Bill 10 as a response to Bill 202 makes it clear that students can have any range of clubs they wish, except if it applies to homosexuals, then restrictions apply. Such clubs require school board approval and there is no guarantee that approvals will occur. If a school board or its parents are intolerant in anyway, a board can easily disapprove any homosexual tolerating clubs.

Although the bill recognizes sexual orientation as prohibited grounds for discrimination, the bill retains the idea that LGBTQ people's enjoyment of rights is deemed incremental, not assumed. Conservative MLA Sandra Jansen who sponsored the bill confirmed this approach in her media interviews.

The move of section 11.1 (the section requiring teachers to inform parents of any discussion regarding sexual orientation in the curriculum and allows parents to opt their children out of such discussion) from the Alberta Human Rights Act to the Education Act changes little. Yes, human rights complaints can no longer be lodged if teachers do not comply with the section, but teacher disciplinary processes may still have the same effect. The section may continue to bury deep any mention of sexual orientation in schools.

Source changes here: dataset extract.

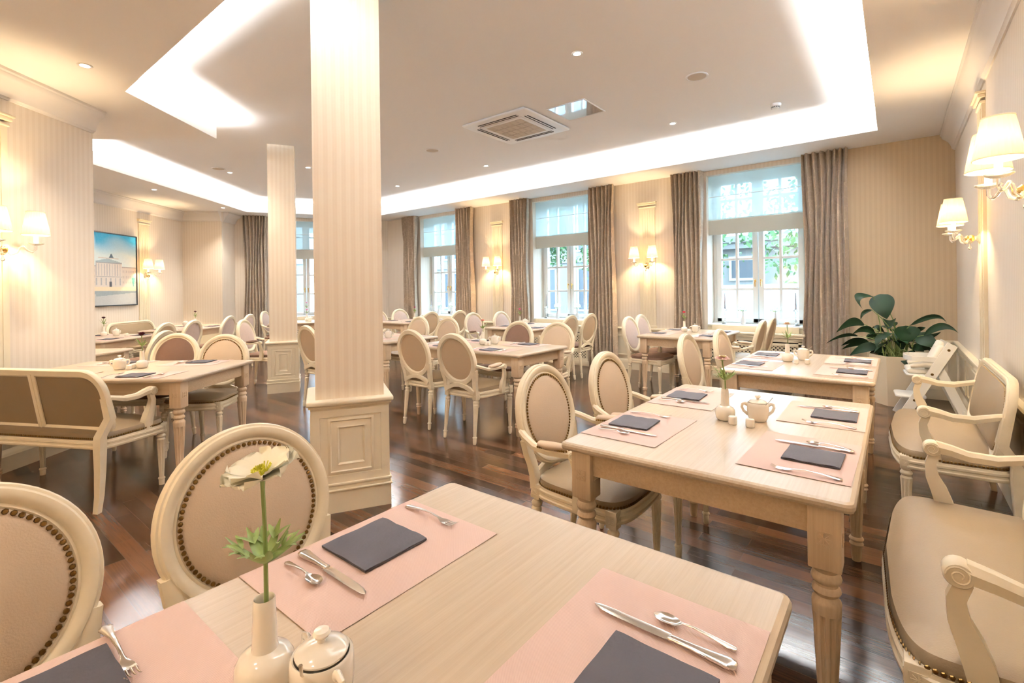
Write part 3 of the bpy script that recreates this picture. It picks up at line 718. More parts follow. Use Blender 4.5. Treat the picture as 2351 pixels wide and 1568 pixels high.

The additional requirement of requiring children, with no means or resources, to possibly go as far as needing to hire a lawyer to spark judicial reviews to uphold their rights seems consistent with placing barriers in front of gay-straight alliances in schools before they get a start.

The bill solidifies the misguided notion that courts advance human rights, not governments. It appears the courts will have to again be used to help point the Alberta government toward reluctantly trudge forward on extending equal rights to everyone. It is a shifty strategy that, after a future Alberta government ultimately loses a case to restrict rights, will allow the government to point toward courts as forcing unwanted "gay rights," while the government abdicates its responsibility to uphold fundamental liberties.

Perhaps a better approach would have been to accept sexual orientation as a prohibited ground for discrimination in Alberta, eliminate section 11.1 altogether, including in the Education Act, allow GSAs by not legislating anything about clubs, but then to enhance everyone's right to express themselves in the debate about issues. Eliminating Section 3 of the Alberta Human Rights Act would have been a way to address all sides. Its repeal would foster free expression about issues, and encourage debate, without fear of someone lodging human rights complaints for expressing one's beliefs and perhaps offending someone.

Without the rights to freely associate with one another, assemble together, and express oneself, any organization can be easily squashed, clubs included. These fundamental rights allow people to come together and jointly encourage all of us to live well together. Most Canadians assume without question we can enjoy these rights, but that assumption is simply not true for everyone. Sometimes the most vulnerable need help and facilitation to use enjoy rights, especially to express themselves safely and with respectful environments.

Responding to anything "gay" by setting limits is not new in Alberta. In 1999, after Alberta lost its fight in the Supreme Court to block sexual orientation to be a prohibited grounds for discrimination, Alberta's Premier Ralph Klein established the fences committee. This ministerial committee was tasked to find ways to ensure LGBTQ people in Alberta were limited in how many rights they enjoyed. This tradition of building fences around human rights rather than opening up liberties continues with Bill 10.

It doesn't have to be this way. Good governance would focus on enhancing everyone's fundamental liberties, not restricting one group's liberties and then calling these restrictions the rights of another group.

Debate often points toward good solutions, but Bill 10 isn't it. The Alberta Government's response to debate - evoke closure. Putting barriers in front of anyone's rights or the process of letting all people enjoy their liberties does not make us freer or our society more respectful.